Rep. Charles Skold (D) of Portland introduced a bill that would help low and moderate-income Mainers to attain legal counsel regardless of their financial capability to pay an attorney.

“Financial resources should not be a barrier to accessing justice,” Skold said.

Current Maine law requires all parties in a legal case to pay their attorney fees, regardless of who wins the case. The bill would change the law to allow people with certain income levels to recover costs associated with obtaining legal counsel “from businesses and other organizations in the state if the individual wins the case against them,” according to a news release by the Maine House Democratic Office.

Skold said the legal system is challenging to navigate, especially for low-income individuals.

“This legislation is a huge step forward in closing the justice gap and ensuring people are able to have their voice heard and exercise their rights, regardless of their financial situation,” Skold added.

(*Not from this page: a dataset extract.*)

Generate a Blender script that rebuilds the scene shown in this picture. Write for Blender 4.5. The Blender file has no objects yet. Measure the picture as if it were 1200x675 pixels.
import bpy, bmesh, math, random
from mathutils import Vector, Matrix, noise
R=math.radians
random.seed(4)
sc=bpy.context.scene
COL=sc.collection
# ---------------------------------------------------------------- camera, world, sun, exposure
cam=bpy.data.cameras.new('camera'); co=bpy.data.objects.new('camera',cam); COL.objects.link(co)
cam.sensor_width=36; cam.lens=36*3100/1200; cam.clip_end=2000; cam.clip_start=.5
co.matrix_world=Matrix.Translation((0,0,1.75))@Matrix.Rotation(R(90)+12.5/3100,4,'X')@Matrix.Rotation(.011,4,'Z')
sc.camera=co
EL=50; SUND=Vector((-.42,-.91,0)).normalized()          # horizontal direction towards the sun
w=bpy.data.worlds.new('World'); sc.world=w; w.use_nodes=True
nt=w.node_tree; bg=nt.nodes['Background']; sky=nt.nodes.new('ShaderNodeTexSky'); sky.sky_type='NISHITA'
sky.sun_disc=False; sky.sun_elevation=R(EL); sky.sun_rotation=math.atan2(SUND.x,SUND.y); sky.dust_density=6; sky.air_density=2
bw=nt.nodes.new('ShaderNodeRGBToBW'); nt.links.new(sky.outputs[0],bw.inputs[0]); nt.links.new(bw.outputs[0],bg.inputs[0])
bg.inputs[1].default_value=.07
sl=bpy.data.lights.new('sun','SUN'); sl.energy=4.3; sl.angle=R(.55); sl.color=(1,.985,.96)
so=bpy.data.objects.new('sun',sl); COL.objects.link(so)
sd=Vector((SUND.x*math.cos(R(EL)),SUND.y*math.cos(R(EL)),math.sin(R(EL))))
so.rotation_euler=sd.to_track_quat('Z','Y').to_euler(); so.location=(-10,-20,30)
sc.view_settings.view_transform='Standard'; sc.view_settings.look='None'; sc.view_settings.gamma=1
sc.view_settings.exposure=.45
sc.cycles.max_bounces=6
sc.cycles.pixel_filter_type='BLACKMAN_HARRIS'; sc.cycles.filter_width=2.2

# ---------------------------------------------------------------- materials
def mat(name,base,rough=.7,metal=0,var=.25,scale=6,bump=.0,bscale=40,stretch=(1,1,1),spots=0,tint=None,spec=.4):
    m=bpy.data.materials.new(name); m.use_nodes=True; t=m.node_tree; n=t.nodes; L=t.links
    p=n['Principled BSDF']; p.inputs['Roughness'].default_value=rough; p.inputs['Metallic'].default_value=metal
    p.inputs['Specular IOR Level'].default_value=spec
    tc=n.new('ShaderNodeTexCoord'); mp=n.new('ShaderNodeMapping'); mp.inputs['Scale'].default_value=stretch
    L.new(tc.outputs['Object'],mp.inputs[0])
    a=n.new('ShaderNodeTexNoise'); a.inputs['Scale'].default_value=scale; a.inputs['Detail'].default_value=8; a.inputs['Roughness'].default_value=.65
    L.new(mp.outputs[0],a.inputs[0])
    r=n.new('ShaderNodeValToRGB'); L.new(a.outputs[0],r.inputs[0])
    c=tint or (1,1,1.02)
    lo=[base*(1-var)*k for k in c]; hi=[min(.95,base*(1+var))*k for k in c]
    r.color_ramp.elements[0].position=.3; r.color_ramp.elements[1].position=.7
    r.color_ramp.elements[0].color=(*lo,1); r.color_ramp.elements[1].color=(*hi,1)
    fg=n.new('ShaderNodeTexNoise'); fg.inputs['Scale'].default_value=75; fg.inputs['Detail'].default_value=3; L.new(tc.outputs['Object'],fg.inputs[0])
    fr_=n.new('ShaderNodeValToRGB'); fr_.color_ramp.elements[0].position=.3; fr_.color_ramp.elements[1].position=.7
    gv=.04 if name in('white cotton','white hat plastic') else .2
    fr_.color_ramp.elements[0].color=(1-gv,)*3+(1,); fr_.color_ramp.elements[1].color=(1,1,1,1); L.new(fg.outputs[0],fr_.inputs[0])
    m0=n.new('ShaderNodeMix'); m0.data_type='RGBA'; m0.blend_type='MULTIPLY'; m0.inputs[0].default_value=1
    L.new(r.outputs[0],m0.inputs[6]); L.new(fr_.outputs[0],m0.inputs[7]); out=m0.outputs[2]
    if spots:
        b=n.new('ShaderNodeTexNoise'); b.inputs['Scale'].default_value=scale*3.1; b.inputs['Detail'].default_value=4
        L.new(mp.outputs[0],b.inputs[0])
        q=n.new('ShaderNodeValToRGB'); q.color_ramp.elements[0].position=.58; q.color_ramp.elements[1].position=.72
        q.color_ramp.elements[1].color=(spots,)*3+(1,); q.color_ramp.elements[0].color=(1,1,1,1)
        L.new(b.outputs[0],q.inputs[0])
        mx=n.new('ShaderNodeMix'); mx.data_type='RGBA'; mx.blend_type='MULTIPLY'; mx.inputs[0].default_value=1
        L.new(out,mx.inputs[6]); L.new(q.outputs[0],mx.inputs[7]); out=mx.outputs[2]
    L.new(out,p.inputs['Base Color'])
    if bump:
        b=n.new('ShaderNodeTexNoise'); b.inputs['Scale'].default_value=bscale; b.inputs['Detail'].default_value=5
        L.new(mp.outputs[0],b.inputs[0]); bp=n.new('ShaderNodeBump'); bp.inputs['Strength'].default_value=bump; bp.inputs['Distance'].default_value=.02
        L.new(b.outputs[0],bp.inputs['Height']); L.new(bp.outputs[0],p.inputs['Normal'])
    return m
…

A recent report by the Legal Services Corporation shows 92% of low-income Americans can’t afford an attorney and usually have inadequate or no representation in their legal challenges.

The Maine ACLU, Southern Maine Workers’ Center, Maine Employment Lawyers Association, Southern Maine Labor Council, and Maine Center for Economic Policy and Disability Rights Maine all submitted testimony to support the proposed legislation.

In testimony, Donald Fontaine, former executive director for Pine Tree Legal supports the bill, “because so few low-to moderate-income litigants have access to a lawyer, we need not just one, but diverse solutions to the access-to-justice crisis that affected so many individuals in Maine.”

Former Maine District Judge Patrick Ende said: “This is the first time, since the late 80s, that I’ve had some hope that Maine’s legal access gap may finally be reduced.”

According to the news release, the Legislature’s Judiciary Committee plans to hold a work session on the bill in the coming weeks.